··· Available data
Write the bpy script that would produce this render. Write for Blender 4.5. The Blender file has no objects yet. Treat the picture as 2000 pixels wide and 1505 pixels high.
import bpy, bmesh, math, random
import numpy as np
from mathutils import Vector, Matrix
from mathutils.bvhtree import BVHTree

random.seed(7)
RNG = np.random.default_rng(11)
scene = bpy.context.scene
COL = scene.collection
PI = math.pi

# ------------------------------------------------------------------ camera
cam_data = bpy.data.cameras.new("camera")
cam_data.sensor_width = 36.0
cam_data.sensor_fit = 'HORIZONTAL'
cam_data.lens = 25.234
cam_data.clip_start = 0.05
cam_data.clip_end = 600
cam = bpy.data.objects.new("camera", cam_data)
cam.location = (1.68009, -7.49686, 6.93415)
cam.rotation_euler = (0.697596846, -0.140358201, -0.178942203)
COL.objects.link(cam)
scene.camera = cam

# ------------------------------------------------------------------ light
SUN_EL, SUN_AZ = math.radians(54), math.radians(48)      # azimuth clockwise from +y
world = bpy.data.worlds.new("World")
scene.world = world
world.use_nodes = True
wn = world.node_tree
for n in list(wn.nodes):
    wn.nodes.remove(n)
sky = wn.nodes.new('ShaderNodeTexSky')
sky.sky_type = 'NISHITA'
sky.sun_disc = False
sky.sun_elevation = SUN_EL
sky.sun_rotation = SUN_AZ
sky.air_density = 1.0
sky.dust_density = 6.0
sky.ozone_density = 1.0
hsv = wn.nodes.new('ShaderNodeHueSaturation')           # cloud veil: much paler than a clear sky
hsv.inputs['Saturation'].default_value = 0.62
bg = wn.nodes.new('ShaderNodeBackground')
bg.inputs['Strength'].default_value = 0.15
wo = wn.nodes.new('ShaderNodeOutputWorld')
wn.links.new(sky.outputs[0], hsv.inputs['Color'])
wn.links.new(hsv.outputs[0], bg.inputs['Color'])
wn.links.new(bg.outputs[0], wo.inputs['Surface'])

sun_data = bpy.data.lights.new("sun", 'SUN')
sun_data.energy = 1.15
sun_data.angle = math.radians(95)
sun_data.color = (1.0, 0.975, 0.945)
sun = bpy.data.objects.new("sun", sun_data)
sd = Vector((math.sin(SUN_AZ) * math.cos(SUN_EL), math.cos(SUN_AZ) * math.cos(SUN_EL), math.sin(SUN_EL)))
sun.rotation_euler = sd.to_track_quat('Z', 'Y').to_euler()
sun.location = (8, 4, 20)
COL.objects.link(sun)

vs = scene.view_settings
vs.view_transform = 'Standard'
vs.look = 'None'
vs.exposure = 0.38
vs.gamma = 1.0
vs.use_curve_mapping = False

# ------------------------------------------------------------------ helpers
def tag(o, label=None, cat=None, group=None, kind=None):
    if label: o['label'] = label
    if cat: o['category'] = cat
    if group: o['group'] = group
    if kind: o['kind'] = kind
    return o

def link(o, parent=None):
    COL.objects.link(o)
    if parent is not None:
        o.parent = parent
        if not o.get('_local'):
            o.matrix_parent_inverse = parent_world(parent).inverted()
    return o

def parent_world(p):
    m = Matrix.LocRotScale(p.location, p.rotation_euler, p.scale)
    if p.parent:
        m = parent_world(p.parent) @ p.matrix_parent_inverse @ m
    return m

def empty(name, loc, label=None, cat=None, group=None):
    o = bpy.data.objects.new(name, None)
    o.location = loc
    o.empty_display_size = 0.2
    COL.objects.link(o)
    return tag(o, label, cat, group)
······
Work required:
Return exactly the lines that run from the top of the listing above to the line containing "scene.camera = cam", please, keeping both end lines and leaving out everything else.

Result of the task:
Write the bpy script that would produce this render. Write for Blender 4.5. The Blender file has no objects yet. Treat the picture as 2000 pixels wide and 1505 pixels high.
import bpy, bmesh, math, random
import numpy as np
from mathutils import Vector, Matrix
from mathutils.bvhtree import BVHTree

random.seed(7)
RNG = np.random.default_rng(11)
scene = bpy.context.scene
COL = scene.collection
PI = math.pi

# ------------------------------------------------------------------ camera
cam_data = bpy.data.cameras.new("camera")
cam_data.sensor_width = 36.0
cam_data.sensor_fit = 'HORIZONTAL'
cam_data.lens = 25.234
cam_data.clip_start = 0.05
cam_data.clip_end = 600
cam = bpy.data.objects.new("camera", cam_data)
cam.location = (1.68009, -7.49686, 6.93415)
cam.rotation_euler = (0.697596846, -0.140358201, -0.178942203)
COL.objects.link(cam)
scene.camera = cam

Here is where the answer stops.